SE: Right. So you mentioned our privilege access threat report that we just recently announced for this year. Some of the findings in the research really helped to validate the risk that both insiders and third party vendors pose to an organization. Can you talk about that a little bit?

MD: It's one thing ... People often ask us, "Do you guys do single-sign on?" No. That's really all the users, and that's a great thing. There's partnerships that we have on there, but we're talking about those privilege users where they're insiders that might have access to domains, and as domain administrators or particular service accounts or third parties that come in that essentially have an exponential risk associated with their credential or their account. Not only do you compromise their individual account to maybe Word or Office 365, if they're a domain admin, you have the keys to the kingdom there.

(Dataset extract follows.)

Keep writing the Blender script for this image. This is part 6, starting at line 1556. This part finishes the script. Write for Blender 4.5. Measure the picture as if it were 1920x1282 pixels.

MD: It's very important that you think about that in terms of how you manage and mitigate risk, because you never eliminate risk, you just either transfer it, mitigate it, manage it somehow. It's very important to us, and I think it speaks to the increasingly complex environment that people are dealing with. Cloud, on-premise, back office apps, mobile apps, whatever it is. You still have a very concentrated amount of power in the hands of a few privilege users, both internally or third party vendors. I think one of those statistics that we cite is that there's almost 200 external vendors a week that are coming into people's infrastructure and there's no idea if they're using a traditional approach like a VPN. They have no idea what they're doing, no idea what they've done, no recording, no auditing, no compliance for privacy and compliance objectives.

MD: We really focus on those, because that is the exponential threat.

SE: Right. Alright Matt, well that's really interesting. I appreciate you being here with us today. This is Sam Elliott and Matt Dircks from RSA. Thanks for watching.